Hehehe. I understand that situation with Serbian standard variants is funny to others, but let me explain :)
Father of modern Serbian standard language is Vuk Stefanovic Karadzic. He was iyekavian by origin. He was borned at iyekavian part of western Serbia. (Today, that part of Serbia is ekavian because of Belgrade-oriented centralization of Serbia.)
But, the center of Serbian culture was not in Serbia (which became independent at the first half of 19th century). It was in Vojvodina, which was the part of Austro-Hungary empire. And, people from Vojvodina, but from Belgrade, too, was (and are) speaking ekavian.
One more but: Serbs from Montenegro, eastern Herzegovina and Bosnia was (and are) iyekavian.
So, before Djuro Danicic (Vuk's student) introduced new Latin alphabet (at the first time completely adopted by Croats, today only letter đ/Đ is from original Danicic's alphabet), Vuk and Corat Ljudevit Gaj introduced "two variants of the same language". And, that language was called with different names: "Croatian or Serbian", "Serbian or Croatian", "Serbo-Croatian" and "Croato-Serbian". As centralistic communits system didn't want to devide language to "Croatian" and "Serbian", they devided language just into iyekavian and ekavian. So, Serbs from Bosnia, Herzegovina and Montenegro was speaking the same variant of language with Croats, while Serbs from Serbia was speaking another variant. Today, standards are Serbian, Croatian and Bosnian.
When Former Yugoslavia was destroyed, as well as standard Serbo-Croatian language, Croats and Bosniaks had clear situation: The big majority of Croats and Bosniaks are iyekavian. However, Serbs didn't have that situation: some Serbs are ekavian and some Serbs are iyekavian.
During the war in Bosnia, there were one linguistic experiment (supported by low, military and police), which was introduced by Radovan Karadzic regime: Standard language became ekavian. All of radio, television, newspapers and state authorities was forced to write in ekavian. (In very polite words, I think that it was not good idea.)
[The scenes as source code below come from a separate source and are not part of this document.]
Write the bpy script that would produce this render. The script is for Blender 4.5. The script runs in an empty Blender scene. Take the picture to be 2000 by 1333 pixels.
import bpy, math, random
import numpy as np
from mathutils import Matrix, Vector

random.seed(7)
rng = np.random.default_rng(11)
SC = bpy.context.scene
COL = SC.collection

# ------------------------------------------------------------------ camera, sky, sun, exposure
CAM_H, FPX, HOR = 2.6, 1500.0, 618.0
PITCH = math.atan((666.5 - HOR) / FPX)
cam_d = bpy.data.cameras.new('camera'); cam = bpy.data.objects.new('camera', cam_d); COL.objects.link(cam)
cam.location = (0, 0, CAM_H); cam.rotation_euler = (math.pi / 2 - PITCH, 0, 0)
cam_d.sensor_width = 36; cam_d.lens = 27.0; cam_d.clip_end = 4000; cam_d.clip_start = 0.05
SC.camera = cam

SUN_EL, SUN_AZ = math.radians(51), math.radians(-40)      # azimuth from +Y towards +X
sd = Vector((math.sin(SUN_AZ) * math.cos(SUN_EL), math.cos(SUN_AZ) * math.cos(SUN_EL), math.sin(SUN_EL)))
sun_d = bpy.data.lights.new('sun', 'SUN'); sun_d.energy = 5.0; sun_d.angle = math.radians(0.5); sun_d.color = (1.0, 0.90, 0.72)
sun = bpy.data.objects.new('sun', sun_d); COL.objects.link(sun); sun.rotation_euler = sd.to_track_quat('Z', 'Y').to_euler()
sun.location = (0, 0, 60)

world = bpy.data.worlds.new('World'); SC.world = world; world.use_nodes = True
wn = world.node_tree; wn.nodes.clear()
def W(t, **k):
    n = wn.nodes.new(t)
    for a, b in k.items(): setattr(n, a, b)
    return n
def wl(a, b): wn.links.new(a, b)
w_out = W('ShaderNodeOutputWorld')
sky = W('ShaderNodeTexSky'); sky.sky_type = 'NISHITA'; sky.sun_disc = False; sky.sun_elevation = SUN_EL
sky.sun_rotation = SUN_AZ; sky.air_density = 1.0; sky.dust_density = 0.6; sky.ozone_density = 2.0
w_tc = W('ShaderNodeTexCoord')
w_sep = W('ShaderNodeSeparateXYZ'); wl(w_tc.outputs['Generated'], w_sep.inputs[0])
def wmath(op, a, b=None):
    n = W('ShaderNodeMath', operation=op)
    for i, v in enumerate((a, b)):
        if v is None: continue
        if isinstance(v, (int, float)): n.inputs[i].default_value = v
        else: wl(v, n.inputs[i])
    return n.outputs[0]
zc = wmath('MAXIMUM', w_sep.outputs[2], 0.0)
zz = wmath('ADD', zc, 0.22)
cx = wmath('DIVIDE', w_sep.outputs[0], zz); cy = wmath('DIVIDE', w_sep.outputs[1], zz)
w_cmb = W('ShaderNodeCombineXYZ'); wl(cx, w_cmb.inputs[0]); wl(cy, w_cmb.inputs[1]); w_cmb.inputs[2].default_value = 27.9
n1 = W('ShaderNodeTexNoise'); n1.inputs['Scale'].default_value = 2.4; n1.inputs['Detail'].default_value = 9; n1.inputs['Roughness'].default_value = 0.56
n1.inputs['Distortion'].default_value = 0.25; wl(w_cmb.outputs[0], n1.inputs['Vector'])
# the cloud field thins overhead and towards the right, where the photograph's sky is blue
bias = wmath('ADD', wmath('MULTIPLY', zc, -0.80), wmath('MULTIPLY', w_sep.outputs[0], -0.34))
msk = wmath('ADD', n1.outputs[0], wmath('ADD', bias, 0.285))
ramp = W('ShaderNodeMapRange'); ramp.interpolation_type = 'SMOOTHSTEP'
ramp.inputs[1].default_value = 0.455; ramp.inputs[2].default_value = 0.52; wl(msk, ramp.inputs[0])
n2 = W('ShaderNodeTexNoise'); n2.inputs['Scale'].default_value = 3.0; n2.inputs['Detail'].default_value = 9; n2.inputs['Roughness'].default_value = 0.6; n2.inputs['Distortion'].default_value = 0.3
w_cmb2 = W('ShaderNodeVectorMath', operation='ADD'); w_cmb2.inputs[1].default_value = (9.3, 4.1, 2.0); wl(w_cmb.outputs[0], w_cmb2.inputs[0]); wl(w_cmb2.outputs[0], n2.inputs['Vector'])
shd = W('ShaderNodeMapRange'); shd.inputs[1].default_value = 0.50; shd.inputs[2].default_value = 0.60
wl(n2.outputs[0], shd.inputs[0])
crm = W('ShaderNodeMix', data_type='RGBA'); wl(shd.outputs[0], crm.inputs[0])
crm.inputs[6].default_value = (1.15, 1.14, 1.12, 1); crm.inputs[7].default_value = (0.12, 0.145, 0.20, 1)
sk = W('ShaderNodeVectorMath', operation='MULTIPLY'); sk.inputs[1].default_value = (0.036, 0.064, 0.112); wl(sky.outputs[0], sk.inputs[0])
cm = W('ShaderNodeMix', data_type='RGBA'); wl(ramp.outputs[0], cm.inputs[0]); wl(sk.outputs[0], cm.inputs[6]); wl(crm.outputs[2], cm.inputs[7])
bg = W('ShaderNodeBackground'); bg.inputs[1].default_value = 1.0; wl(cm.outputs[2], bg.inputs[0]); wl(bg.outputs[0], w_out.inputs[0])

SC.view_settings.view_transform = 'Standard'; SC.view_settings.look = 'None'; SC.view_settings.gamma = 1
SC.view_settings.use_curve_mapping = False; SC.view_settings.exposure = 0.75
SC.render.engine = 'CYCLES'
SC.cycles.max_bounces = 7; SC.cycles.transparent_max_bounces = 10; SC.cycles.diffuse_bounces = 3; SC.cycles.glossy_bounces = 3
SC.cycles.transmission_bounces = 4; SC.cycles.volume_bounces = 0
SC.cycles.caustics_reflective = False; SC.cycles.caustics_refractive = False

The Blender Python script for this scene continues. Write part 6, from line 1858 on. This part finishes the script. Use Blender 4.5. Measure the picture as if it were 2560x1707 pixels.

Today, organization which takes care about Serbian standard is "Council for Standardization of Serbian Language", which has delegates from academic and government institution from Serbia, Republic of Srpska and Montenegro. And, the only part of Serbian language politics which has almost concensus is that Serbian language has two standards: ekavian and iyekavian. Alphabets are the problem in politics, standards are not.
Children, tinagers and students from Republic of Srpska and Montenegro are learning iyekavian variant and differences in texts are bigger then in two main variants of English language. You can have a lot of articles in English without diferences like "kilometer-kilometre" or such. But, it is probabbly that you will find if the text is iyekavian or ekavian in the first sentence of article. However, there are no misunderstandings between iyekavian and ekavian speaker.
As I see, implementation of ekavian/iyekavian is more easy then implementation of transliteration between Cyrillic and Latin alphabet and vice versa. And I am sure that you can keep variants as one text inside of database.
Also, I don't care about Serbian nationalism. I care about live attributes of Serbian culture. And Wikipedia is the place which can implement them. If people here have good will.